Well, my long anticipated plans for the evening have been cancelled, leaving me with many long hours to fill by myself. So I'll finish my food blogging from the last few days. I made thai soup Monday night and shared with Mike and Tasia.
Check it:
Soak a package of rice noodles in warm water (enough to completely submerge the noodles) for 2 hours. Spice the water with salt, ginger, red pepper flakes, and whatever asian spices you have.
Dice and set aside:
Serrano peppers
Ref jalapenos or Red Fresno peppers
Green or Red thai chilis
as many peppers as your spice taste prefers. For a large pot I used 4 serranos and 3 Red Fresnos. The Thai chilis at Cub looked nasty so I skipped them this time.
On medium heat, sautee 3 large-ish shallots in 4 tablespoons veggie oil
when translucent, add peppers, garlic (3 ish cloves), salt, pepper
Add the zest and juice of a lime
cook down a few minutes and add:
8-10 oz. mushrooms--combination of cremini, button, and shitake are great.

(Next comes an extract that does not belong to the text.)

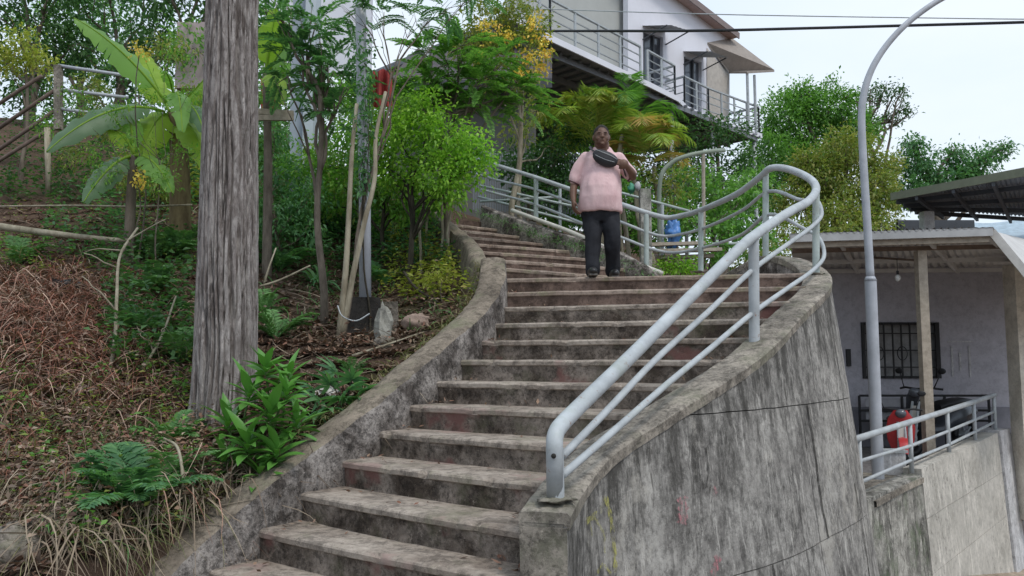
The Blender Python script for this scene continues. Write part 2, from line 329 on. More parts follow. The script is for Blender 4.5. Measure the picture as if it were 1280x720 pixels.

3-4 carrots worth of shreddings, chopped so they aren't like carrot-noodles
cook down some more.
Add about have a package of bean sprouts (I never use a full package for anything, so if you can find them in bulk where you can buy just what you need, that's perfect. About a cup).
add three cans veggie stock
re-season as necessary (ginger, salt, pepper, garlic, red pepper flakes, chinese 5 spice, etc.)
toss in rice noodles and some of the noodle water
simmer until combined.
Garnish with cilantro and basil.
Other ideas: Thai soup and most asian dishes are famously versitile. I had lemon grass in this batch, though wasn't able to get it soft enough to be completely palatable. If you love lemon grass and can cook with it, add it! You can modify the type and amount of peppers, or any other vegetable for that matter. Bok choy or Napa cabbage shredded finely would be a nice addition as well. You could totally use fresh ginger root too, sliced extremely finely and diced. Add some soy sauce or try bean-thread noodles for a change, or for meat lovers, use pork, shrimp or chicken. The broth and noodles are really delicate and the citrus flavor of the lime (and optional lemongrass) really come through so you'll want a meat that pairs well--avoid beef.
The noodles break up after a day or so being stored in the fridge. Best if eaten within a 1-3 days of preparation.
That's what I have so far this week. I'm making butternut squash risotto tonight (a variation of Giada's recipe), I might post that. Otherwise, I'm out of cool food for the week. I'm not really working yet because my license is still in process so the food budget is really tight. Just so you know, though, the soup was right around $16.50 to make, not counting spices. So, that's around 8-10 bowls in the batch so that's somewhere between $1.60-2.06 per serving. I'm becoming a master at economical cooking.
I can definitely let you know that your soup was amazing. Though I don't believe you know how to make food that is anything less than amazing. i love it.